AVAILABLE DATA

______________________________

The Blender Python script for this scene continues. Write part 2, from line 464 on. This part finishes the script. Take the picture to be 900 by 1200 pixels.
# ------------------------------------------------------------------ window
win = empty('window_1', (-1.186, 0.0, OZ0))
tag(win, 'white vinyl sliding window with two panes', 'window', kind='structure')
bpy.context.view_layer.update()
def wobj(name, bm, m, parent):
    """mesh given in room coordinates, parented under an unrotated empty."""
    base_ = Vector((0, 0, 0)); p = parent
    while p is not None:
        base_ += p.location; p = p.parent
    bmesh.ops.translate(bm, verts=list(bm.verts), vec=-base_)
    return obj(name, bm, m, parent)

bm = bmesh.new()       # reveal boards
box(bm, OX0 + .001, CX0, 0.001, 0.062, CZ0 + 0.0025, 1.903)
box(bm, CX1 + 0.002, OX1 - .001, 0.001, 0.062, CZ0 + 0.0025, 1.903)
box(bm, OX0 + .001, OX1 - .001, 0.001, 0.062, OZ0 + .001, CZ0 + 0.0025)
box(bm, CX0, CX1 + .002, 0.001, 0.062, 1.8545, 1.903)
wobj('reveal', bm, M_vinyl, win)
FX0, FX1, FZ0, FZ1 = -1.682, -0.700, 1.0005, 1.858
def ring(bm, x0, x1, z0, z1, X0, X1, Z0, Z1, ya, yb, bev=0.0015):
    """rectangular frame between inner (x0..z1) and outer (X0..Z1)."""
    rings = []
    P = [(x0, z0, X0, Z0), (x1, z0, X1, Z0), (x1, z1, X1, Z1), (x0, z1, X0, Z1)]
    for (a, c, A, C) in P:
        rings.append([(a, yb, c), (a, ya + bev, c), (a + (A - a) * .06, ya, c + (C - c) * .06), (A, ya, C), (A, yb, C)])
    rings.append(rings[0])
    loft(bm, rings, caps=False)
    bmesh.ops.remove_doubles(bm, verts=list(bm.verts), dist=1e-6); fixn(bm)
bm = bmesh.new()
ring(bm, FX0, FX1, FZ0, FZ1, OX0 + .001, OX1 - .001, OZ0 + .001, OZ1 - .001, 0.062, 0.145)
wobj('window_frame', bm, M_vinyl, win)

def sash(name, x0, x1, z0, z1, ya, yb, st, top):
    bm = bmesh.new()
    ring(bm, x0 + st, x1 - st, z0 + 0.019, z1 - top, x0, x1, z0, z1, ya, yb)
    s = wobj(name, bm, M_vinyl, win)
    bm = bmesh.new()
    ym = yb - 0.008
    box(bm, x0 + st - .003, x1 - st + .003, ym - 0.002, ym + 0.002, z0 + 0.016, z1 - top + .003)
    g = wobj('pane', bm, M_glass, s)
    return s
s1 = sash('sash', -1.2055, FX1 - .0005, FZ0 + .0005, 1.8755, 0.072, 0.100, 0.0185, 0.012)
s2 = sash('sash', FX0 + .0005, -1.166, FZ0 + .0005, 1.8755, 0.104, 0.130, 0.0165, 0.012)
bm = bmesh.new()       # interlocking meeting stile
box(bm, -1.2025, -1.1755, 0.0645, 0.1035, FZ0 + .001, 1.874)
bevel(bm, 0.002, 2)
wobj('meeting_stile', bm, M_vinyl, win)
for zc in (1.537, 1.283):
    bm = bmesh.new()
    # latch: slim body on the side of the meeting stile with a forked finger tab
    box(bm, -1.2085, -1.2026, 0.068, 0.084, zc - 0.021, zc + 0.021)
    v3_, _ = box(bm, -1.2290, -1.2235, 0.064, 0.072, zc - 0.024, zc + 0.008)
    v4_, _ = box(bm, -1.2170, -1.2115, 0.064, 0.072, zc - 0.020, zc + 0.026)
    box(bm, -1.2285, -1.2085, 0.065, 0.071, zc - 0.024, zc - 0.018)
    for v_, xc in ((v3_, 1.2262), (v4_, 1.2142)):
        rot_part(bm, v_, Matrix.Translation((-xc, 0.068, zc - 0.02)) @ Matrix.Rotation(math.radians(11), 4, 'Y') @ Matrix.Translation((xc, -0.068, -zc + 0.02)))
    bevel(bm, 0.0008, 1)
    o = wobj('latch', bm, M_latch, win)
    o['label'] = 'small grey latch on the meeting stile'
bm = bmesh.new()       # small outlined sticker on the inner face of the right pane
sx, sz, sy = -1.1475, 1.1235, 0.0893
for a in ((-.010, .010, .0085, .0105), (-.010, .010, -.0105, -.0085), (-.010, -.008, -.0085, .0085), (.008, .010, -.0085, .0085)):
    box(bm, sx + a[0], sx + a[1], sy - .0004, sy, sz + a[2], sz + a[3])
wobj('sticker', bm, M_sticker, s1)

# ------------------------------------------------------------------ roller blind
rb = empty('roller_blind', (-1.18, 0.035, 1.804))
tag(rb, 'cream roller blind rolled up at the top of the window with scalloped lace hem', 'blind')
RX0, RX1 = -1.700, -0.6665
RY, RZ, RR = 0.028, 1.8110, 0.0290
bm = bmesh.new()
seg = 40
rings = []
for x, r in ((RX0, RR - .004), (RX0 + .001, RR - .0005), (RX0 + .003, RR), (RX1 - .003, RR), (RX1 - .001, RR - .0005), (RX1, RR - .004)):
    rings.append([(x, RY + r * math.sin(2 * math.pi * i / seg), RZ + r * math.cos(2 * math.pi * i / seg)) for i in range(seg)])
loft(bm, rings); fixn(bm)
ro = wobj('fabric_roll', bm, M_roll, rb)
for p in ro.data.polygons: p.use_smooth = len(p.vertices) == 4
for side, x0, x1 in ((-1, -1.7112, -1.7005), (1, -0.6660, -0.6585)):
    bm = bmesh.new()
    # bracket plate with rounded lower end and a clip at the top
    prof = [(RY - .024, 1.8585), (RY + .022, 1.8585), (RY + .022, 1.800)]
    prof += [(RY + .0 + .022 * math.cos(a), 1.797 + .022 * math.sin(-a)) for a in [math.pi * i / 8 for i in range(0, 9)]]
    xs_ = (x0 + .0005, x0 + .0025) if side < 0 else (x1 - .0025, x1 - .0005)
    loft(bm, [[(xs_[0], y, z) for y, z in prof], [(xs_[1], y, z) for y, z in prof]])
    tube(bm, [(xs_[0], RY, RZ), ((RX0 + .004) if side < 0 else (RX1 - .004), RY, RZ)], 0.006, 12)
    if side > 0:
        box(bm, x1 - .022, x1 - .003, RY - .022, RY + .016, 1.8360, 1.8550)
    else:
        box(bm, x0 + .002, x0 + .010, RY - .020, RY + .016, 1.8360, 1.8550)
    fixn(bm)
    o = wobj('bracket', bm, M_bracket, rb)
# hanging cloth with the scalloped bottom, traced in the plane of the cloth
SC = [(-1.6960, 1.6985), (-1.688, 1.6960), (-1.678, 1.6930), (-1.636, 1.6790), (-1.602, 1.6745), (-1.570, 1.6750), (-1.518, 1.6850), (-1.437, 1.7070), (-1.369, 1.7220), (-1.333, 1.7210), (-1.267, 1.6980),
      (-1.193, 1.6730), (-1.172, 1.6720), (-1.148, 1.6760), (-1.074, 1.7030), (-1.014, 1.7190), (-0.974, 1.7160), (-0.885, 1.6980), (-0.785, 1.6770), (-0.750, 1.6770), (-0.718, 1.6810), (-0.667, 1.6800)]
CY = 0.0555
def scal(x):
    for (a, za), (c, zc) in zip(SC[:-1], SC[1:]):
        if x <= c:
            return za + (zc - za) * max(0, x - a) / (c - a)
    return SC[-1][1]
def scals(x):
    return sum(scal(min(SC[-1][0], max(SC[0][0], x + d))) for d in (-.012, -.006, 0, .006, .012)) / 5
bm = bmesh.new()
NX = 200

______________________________

INSTRUCTIONS TO FOLLOW
Write the material out again in its entirety, exactly as shown.

OUTPUT OF THE TASK
The Blender Python script for this scene continues. Write part 2, from line 464 on. This part finishes the script. Take the picture to be 900 by 1200 pixels.
# ------------------------------------------------------------------ window
win = empty('window_1', (-1.186, 0.0, OZ0))
tag(win, 'white vinyl sliding window with two panes', 'window', kind='structure')
bpy.context.view_layer.update()
def wobj(name, bm, m, parent):
    """mesh given in room coordinates, parented under an unrotated empty."""
    base_ = Vector((0, 0, 0)); p = parent
    while p is not None:
        base_ += p.location; p = p.parent
    bmesh.ops.translate(bm, verts=list(bm.verts), vec=-base_)
    return obj(name, bm, m, parent)

bm = bmesh.new()       # reveal boards
box(bm, OX0 + .001, CX0, 0.001, 0.062, CZ0 + 0.0025, 1.903)
box(bm, CX1 + 0.002, OX1 - .001, 0.001, 0.062, CZ0 + 0.0025, 1.903)
box(bm, OX0 + .001, OX1 - .001, 0.001, 0.062, OZ0 + .001, CZ0 + 0.0025)
box(bm, CX0, CX1 + .002, 0.001, 0.062, 1.8545, 1.903)
wobj('reveal', bm, M_vinyl, win)
FX0, FX1, FZ0, FZ1 = -1.682, -0.700, 1.0005, 1.858
def ring(bm, x0, x1, z0, z1, X0, X1, Z0, Z1, ya, yb, bev=0.0015):
    """rectangular frame between inner (x0..z1) and outer (X0..Z1)."""
    rings = []
    P = [(x0, z0, X0, Z0), (x1, z0, X1, Z0), (x1, z1, X1, Z1), (x0, z1, X0, Z1)]
    for (a, c, A, C) in P:
        rings.append([(a, yb, c), (a, ya + bev, c), (a + (A - a) * .06, ya, c + (C - c) * .06), (A, ya, C), (A, yb, C)])
    rings.append(rings[0])
    loft(bm, rings, caps=False)
    bmesh.ops.remove_doubles(bm, verts=list(bm.verts), dist=1e-6); fixn(bm)
bm = bmesh.new()
ring(bm, FX0, FX1, FZ0, FZ1, OX0 + .001, OX1 - .001, OZ0 + .001, OZ1 - .001, 0.062, 0.145)
wobj('window_frame', bm, M_vinyl, win)

def sash(name, x0, x1, z0, z1, ya, yb, st, top):
    bm = bmesh.new()
    ring(bm, x0 + st, x1 - st, z0 + 0.019, z1 - top, x0, x1, z0, z1, ya, yb)
    s = wobj(name, bm, M_vinyl, win)
    bm = bmesh.new()
    ym = yb - 0.008
    box(bm, x0 + st - .003, x1 - st + .003, ym - 0.002, ym + 0.002, z0 + 0.016, z1 - top + .003)
    g = wobj('pane', bm, M_glass, s)
    return s
s1 = sash('sash', -1.2055, FX1 - .0005, FZ0 + .0005, 1.8755, 0.072, 0.100, 0.0185, 0.012)
s2 = sash('sash', FX0 + .0005, -1.166, FZ0 + .0005, 1.8755, 0.104, 0.130, 0.0165, 0.012)
bm = bmesh.new()       # interlocking meeting stile
box(bm, -1.2025, -1.1755, 0.0645, 0.1035, FZ0 + .001, 1.874)
bevel(bm, 0.002, 2)
wobj('meeting_stile', bm, M_vinyl, win)
for zc in (1.537, 1.283):
    bm = bmesh.new()
    # latch: slim body on the side of the meeting stile with a forked finger tab
    box(bm, -1.2085, -1.2026, 0.068, 0.084, zc - 0.021, zc + 0.021)
    v3_, _ = box(bm, -1.2290, -1.2235, 0.064, 0.072, zc - 0.024, zc + 0.008)
    v4_, _ = box(bm, -1.2170, -1.2115, 0.064, 0.072, zc - 0.020, zc + 0.026)
    box(bm, -1.2285, -1.2085, 0.065, 0.071, zc - 0.024, zc - 0.018)
    for v_, xc in ((v3_, 1.2262), (v4_, 1.2142)):
        rot_part(bm, v_, Matrix.Translation((-xc, 0.068, zc - 0.02)) @ Matrix.Rotation(math.radians(11), 4, 'Y') @ Matrix.Translation((xc, -0.068, -zc + 0.02)))
    bevel(bm, 0.0008, 1)
    o = wobj('latch', bm, M_latch, win)
    o['label'] = 'small grey latch on the meeting stile'
bm = bmesh.new()       # small outlined sticker on the inner face of the right pane
sx, sz, sy = -1.1475, 1.1235, 0.0893
for a in ((-.010, .010, .0085, .0105), (-.010, .010, -.0105, -.0085), (-.010, -.008, -.0085, .0085), (.008, .010, -.0085, .0085)):
    box(bm, sx + a[0], sx + a[1], sy - .0004, sy, sz + a[2], sz + a[3])
wobj('sticker', bm, M_sticker, s1)

# ------------------------------------------------------------------ roller blind
rb = empty('roller_blind', (-1.18, 0.035, 1.804))
tag(rb, 'cream roller blind rolled up at the top of the window with scalloped lace hem', 'blind')
RX0, RX1 = -1.700, -0.6665
RY, RZ, RR = 0.028, 1.8110, 0.0290
bm = bmesh.new()
seg = 40
rings = []
for x, r in ((RX0, RR - .004), (RX0 + .001, RR - .0005), (RX0 + .003, RR), (RX1 - .003, RR), (RX1 - .001, RR - .0005), (RX1, RR - .004)):
    rings.append([(x, RY + r * math.sin(2 * math.pi * i / seg), RZ + r * math.cos(2 * math.pi * i / seg)) for i in range(seg)])
loft(bm, rings); fixn(bm)
ro = wobj('fabric_roll', bm, M_roll, rb)
for p in ro.data.polygons: p.use_smooth = len(p.vertices) == 4
for side, x0, x1 in ((-1, -1.7112, -1.7005), (1, -0.6660, -0.6585)):
    bm = bmesh.new()
    # bracket plate with rounded lower end and a clip at the top
    prof = [(RY - .024, 1.8585), (RY + .022, 1.8585), (RY + .022, 1.800)]
    prof += [(RY + .0 + .022 * math.cos(a), 1.797 + .022 * math.sin(-a)) for a in [math.pi * i / 8 for i in range(0, 9)]]
    xs_ = (x0 + .0005, x0 + .0025) if side < 0 else (x1 - .0025, x1 - .0005)
    loft(bm, [[(xs_[0], y, z) for y, z in prof], [(xs_[1], y, z) for y, z in prof]])
    tube(bm, [(xs_[0], RY, RZ), ((RX0 + .004) if side < 0 else (RX1 - .004), RY, RZ)], 0.006, 12)
    if side > 0:
        box(bm, x1 - .022, x1 - .003, RY - .022, RY + .016, 1.8360, 1.8550)
    else:
        box(bm, x0 + .002, x0 + .010, RY - .020, RY + .016, 1.8360, 1.8550)
    fixn(bm)
    o = wobj('bracket', bm, M_bracket, rb)
# hanging cloth with the scalloped bottom, traced in the plane of the cloth
SC = [(-1.6960, 1.6985), (-1.688, 1.6960), (-1.678, 1.6930), (-1.636, 1.6790), (-1.602, 1.6745), (-1.570, 1.6750), (-1.518, 1.6850), (-1.437, 1.7070), (-1.369, 1.7220), (-1.333, 1.7210), (-1.267, 1.6980),
      (-1.193, 1.6730), (-1.172, 1.6720), (-1.148, 1.6760), (-1.074, 1.7030), (-1.014, 1.7190), (-0.974, 1.7160), (-0.885, 1.6980), (-0.785, 1.6770), (-0.750, 1.6770), (-0.718, 1.6810), (-0.667, 1.6800)]
CY = 0.0555
def scal(x):
    for (a, za), (c, zc) in zip(SC[:-1], SC[1:]):
        if x <= c:
            return za + (zc - za) * max(0, x - a) / (c - a)
    return SC[-1][1]
def scals(x):
    return sum(scal(min(SC[-1][0], max(SC[0][0], x + d))) for d in (-.012, -.006, 0, .006, .012)) / 5
bm = bmesh.new()
NX = 200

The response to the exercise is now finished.